PostgreSQL relies heavily on the filesystem returning the same data that was previously written. Unfortunately, due to the complexity of filesystems (and the storage systems upon which they rely), returning different (corrupt) data is common enough to cause serious problems. For large systems with many disks, you can expect this to happen with some regularity.

The largest problem is that these errors are silent, meaning that the system gives no indication that the data is corrupt, and it's left up to PostgreSQL to continue processing the corrupt data. Furthermore, because it's the filesystem returning the corrupt data, then taking a backup or syncing a new replica is likely to copy the corrupt block, leaving the backup/replica corrupt as well.

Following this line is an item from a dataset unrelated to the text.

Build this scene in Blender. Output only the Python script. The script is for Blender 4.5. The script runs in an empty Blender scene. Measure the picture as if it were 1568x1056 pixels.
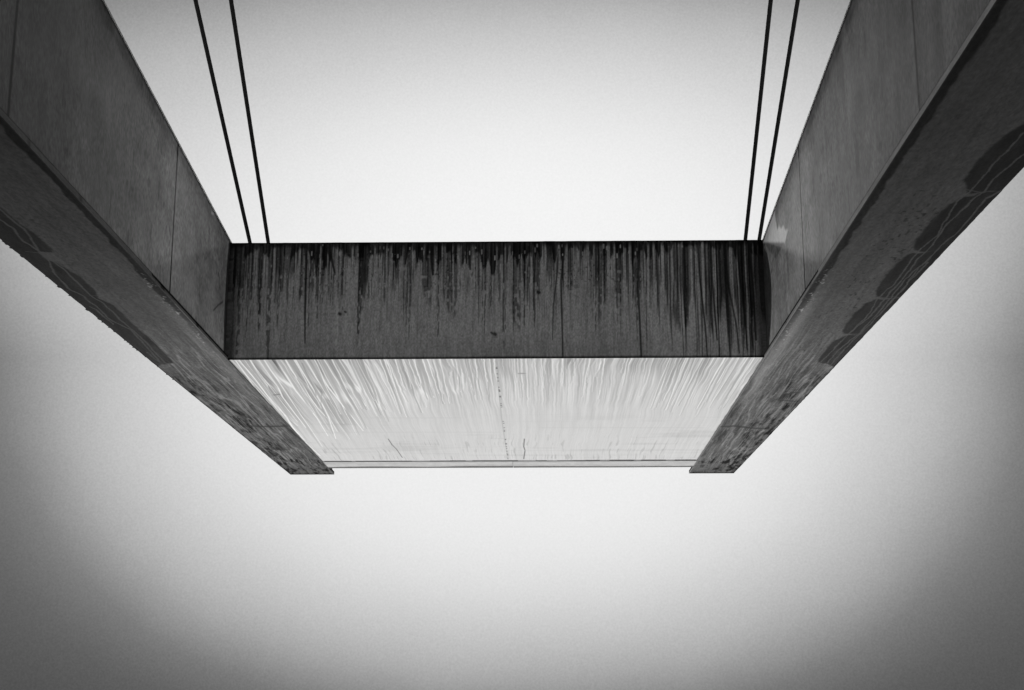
import bpy, math
import numpy as np

# ------------------------------------------------------------------ camera
F = 2250.0; PITCH = math.radians(13.54); YAW = math.radians(1.163); EYE = 1.6
sc = bpy.context.scene
cam_d = bpy.data.cameras.new('camera'); cam = bpy.data.objects.new('camera', cam_d)
sc.collection.objects.link(cam); sc.camera = cam
cam_d.sensor_width = 36.0; cam_d.lens = 36.0 * F / 1568.0
cam_d.clip_start = 0.05; cam_d.clip_end = 6000.0
cam.location = (0, 0, EYE); cam.rotation_euler = (math.pi / 2 + PITCH, 0, YAW)

sc.view_settings.view_transform = 'Standard'; sc.view_settings.look = 'None'
sc.view_settings.gamma = 1.0; EXPO = 1.85; sc.view_settings.exposure = EXPO

# ------------------------------------------------------------------ sky and sun
SUN_EL = math.radians(21); SUN_AZ = math.radians(0)     # azimuth measured to the left of +Y
w = bpy.data.worlds.new('World'); sc.world = w; w.use_nodes = True
nt = w.node_tree; nt.nodes.clear(); L = nt.links
def N(tree, t, **kw):
    n = tree.nodes.new(t)
    for k, v in kw.items():
        if k == 'inp':
            for i, x in v.items(): n.inputs[i].default_value = x
        else: setattr(n, k, v)
    return n
out = N(nt, 'ShaderNodeOutputWorld')
bg = N(nt, 'ShaderNodeBackground', inp={1: 1.0})
sky = N(nt, 'ShaderNodeTexSky', sky_type='NISHITA', sun_disc=False, sun_elevation=SUN_EL, sun_rotation=-SUN_AZ)
sky.dust_density = 6.0
bw = N(nt, 'ShaderNodeRGBToBW'); L.new(sky.outputs[0], bw.inputs[0])
amb = N(nt, 'ShaderNodeMath', operation='MULTIPLY', inp={1: 0.0004}); L.new(bw.outputs[0], amb.inputs[0])
tc = N(nt, 'ShaderNodeTexCoord')
nrm = N(nt, 'ShaderNodeVectorMath', operation='NORMALIZE'); L.new(tc.outputs['Generated'], nrm.inputs[0])
GE, GA = math.radians(13.1), math.radians(1.16)          # middle of the bright patch of fog, wider than high
def vdot(v):
    n = N(nt, 'ShaderNodeVectorMath', operation='DOT_PRODUCT'); n.inputs[1].default_value = v; L.new(nrm.outputs[0], n.inputs[0]); return n.outputs['Value']
def mth(op, a, b=None):
    n = N(nt, 'ShaderNodeMath', operation=op)
    for i, x in enumerate((a, b)):
        if x is None: continue
        if isinstance(x, (int, float)): n.inputs[i].default_value = x
        else: L.new(x, n.inputs[i])
    return n.outputs[0]
gf = vdot((-math.sin(GA) * math.cos(GE), math.cos(GA) * math.cos(GE), math.sin(GE)))
gx = vdot((math.cos(GA), math.sin(GA), 0.0))
gz = mth('MULTIPLY', vdot((math.sin(GA) * math.sin(GE), -math.cos(GA) * math.sin(GE), math.cos(GE))), 1.36)
gx = mth('MULTIPLY', gx, mth('SUBTRACT', 1.0, mth('MULTIPLY', 1.5, mth('MINIMUM', mth('MAXIMUM', gz, 0.0), 0.5))))
gz = mth('MULTIPLY', gz, mth('SUBTRACT', 1.0, mth('MULTIPLY', 0.12, mth('MINIMUM', mth('MAXIMUM', mth('MULTIPLY', gz, 3.0), -0.2), 0.5))))
ee = mth('POWER', mth('ADD', mth('POWER', mth('ABSOLUTE', gx), 2.15), mth('POWER', mth('ABSOLUTE', gz), 2.15)), 1.0 / 2.15)
ee = mth('DIVIDE', ee, mth('MAXIMUM', gf, 0.02))
cn = N(nt, 'ShaderNodeTexNoise', inp={'Scale': 4.0, 'Detail': 5.0, 'Roughness': 0.6}); L.new(nrm.outputs[0], cn.inputs['Vector'])
ee = mth('ADD', ee, mth('MULTIPLY', mth('SUBTRACT', cn.outputs[0], 0.5), 0.035))
rp = N(nt, 'ShaderNodeValToRGB'); L.new(ee, rp.inputs[0])
rp.color_ramp.interpolation = 'B_SPLINE'
GL = [(0, .79), (330, .785), (420, .74), (480, .69), (540, .61), (600, .52), (660, .43), (720, .31), (790, .17), (893, .10), (1048, .072), (1500, .09), (2200, .34)]
el = rp.color_ramp.elements
for i, (px_, v) in enumerate(GL):
    e = el[i] if i < 2 else el.new(px_ / 2250)
    e.position = px_ / 2250; e.color = (v, v, v, 1)
fine = N(nt, 'ShaderNodeTexNoise', inp={'Scale': 750.0, 'Detail': 2.0}); L.new(nrm.outputs[0], fine.inputs['Vector'])
gs = N(nt, 'ShaderNodeMath', operation='MULTIPLY', inp={1: 1 / 2 ** EXPO}); L.new(rp.outputs[0], gs.inputs[0])
gr = mth('ADD', mth('MULTIPLY', mth('MULTIPLY', mth('SUBTRACT', fine.outputs[0], 0.5), 0.5), mth('SUBTRACT', 1.0, rp.outputs[0])), 1.0)
sm = N(nt, 'ShaderNodeMath', operation='ADD'); L.new(mth('MULTIPLY', gs.outputs[0], gr), sm.inputs[0]); L.new(amb.outputs[0], sm.inputs[1])
L.new(sm.outputs[0], bg.inputs[0]); L.new(bg.outputs[0], out.inputs[0])

sd = bpy.data.lights.new('sun', 'SUN'); sd.energy = 5.0; sd.angle = math.radians(3.4); sd.color = (1, .995, .985)
sun = bpy.data.objects.new('sun', sd); sc.collection.objects.link(sun)
sun.rotation_euler = (-(math.pi / 2 - SUN_EL), 0, SUN_AZ)
sun.location = (0, 30, 30)

# ------------------------------------------------------------------ pixels of the photograph to points on a plane
fw = np.array([-math.sin(YAW) * math.cos(PITCH), math.cos(YAW) * math.cos(PITCH), math.sin(PITCH)])
rt = np.array([math.cos(YAW), math.sin(YAW), 0.0])
up = np.cross(rt, fw); C0 = np.array([0, 0, EYE])
def ray(x, y): return fw * F + rt * (x - 784) + up * (528 - y)
def hit(x, y, axis, val):
    d = ray(x, y); t = (val - C0[axis]) / d[axis]
    return C0 + d * t
W = 6.0
H = EYE + 0.612 * W                                     # underside of the frame
XL = hit(348, 550, 2, H)[0]; XR = hit(1168.5, 550, 2, H)[0]
YF = hit(759, 549, 2, H)[1]                             # front face of the crossbeam
YB = hit(780, 706, 2, H)[1]; YT = hit(780, 715.5, 2, H)[1]; YE = hit(780, 725.5, 2, H)[1]
ZT = hit(759, 369.5, 1, YF)[2]                          # top of the crossbeam
Y0 = -6.0                                               # near end of the girders, behind the viewer
def line(p, q): s = (q[1] - p[1]) / (q[0] - p[0]); return lambda y: p[1] + s * (y - p[0])
def outer(p, q):
    a, b = hit(*p, 2, H), hit(*q, 2, H); return line((a[1], a[0]), (b[1], b[0]))
OUT = {-1: outer((0, 365.3), (443, 725)), 1: outer((1526, 300), (1123, 725))}
INN = {-1: XL, 1: XR}
LIP = 0.035; FT = 0.05
def topline(side, p, q):
    x = INN[side] + side * LIP
    a, b = hit(*p, 0, x), hit(*q, 0, x); return line((a[1], a[2]), (b[1], b[2]))
TOP = {-1: topline(-1, (155.7, 0), (352, 370)), 1: topline(1, (1305, 0), (1168.5, 369))}
print('W', XR - XL, 'YF', YF, 'YB', YB, 'YE', YE, 'H', H, 'ZT', ZT, 'tops', TOP[-1](YF), TOP[1](YF), TOP[-1](YE), TOP[1](YE), TOP[-1](4), 'outer', OUT[-1](YF), OUT[-1](YE), OUT[1](YF), OUT[1](YE))
ROOT = np.array([(XL + XR) / 2, YF, 0.0])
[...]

Checksums are a way to make the error known early, before returning results to the user and before copying the data to a backup/replica. That allows a number of potential solutions, the simplest of which is to replace the faulty hardware and restore from a backup.

Requirements

  1. Determine when a data page has been corrupted
  2. Determine when a CLOG page has been corrupted
  3. Determine when a temporary table or file has been corrupted
  4. Enable/Disable corruption detection online
  5. Upgrade from a system without corruption detection to a system with corruption detection
  6. Detect corruption before processing the data
  7. Detect corruption when taking a base backup or syncing a new replica
  8. Detect corruption in background or when offline (e.g. test a backup)

High-Level Design

  1. initdb-time option to enable checksums
    1. Add 16-bit checksum to every page in place of pd_tli
    2. When setting a hint bit, a full page image is now required if it's the first modification since the last checkpoint (otherwise, the xlog action can return early).
    3. Add bits to the page header so that we can differentiate between a page with checksums and one without. This will help satisfy the upgrade requirement later, by offering a transition state where some pages have checksums and some don't.
  2. detect zeroed pages
    1. WAL log all relation extensions
      1. For performance, probably need to extend in bulk (TODO: explore alternatives)
    2. always initialize all pages
  3. Add GUC to detect checksum failures in temporary tables and files (e.g. for Sort).
    1. TODO: what to do about UNLOGGED tables?
  4. Option to VACUUM, or other command, that allows turning checksums on/off while online.
    1. TODO: details
  5. Detect corruption in CLOG
    1. TODO: other SLRU?
  6. Background/offline checker, and checker in pg_basebackup
    1. Challenge: how to deal with a race condition where Postgres is writing data and the other utility is reading it (kind of like an online torn page)?
      1. Should be very rare: retry?
      2. Could also have a function in postgres that can recheck an individual block, so if the retry fails, then the user could be absolutely sure it's corrupt by asking postgres.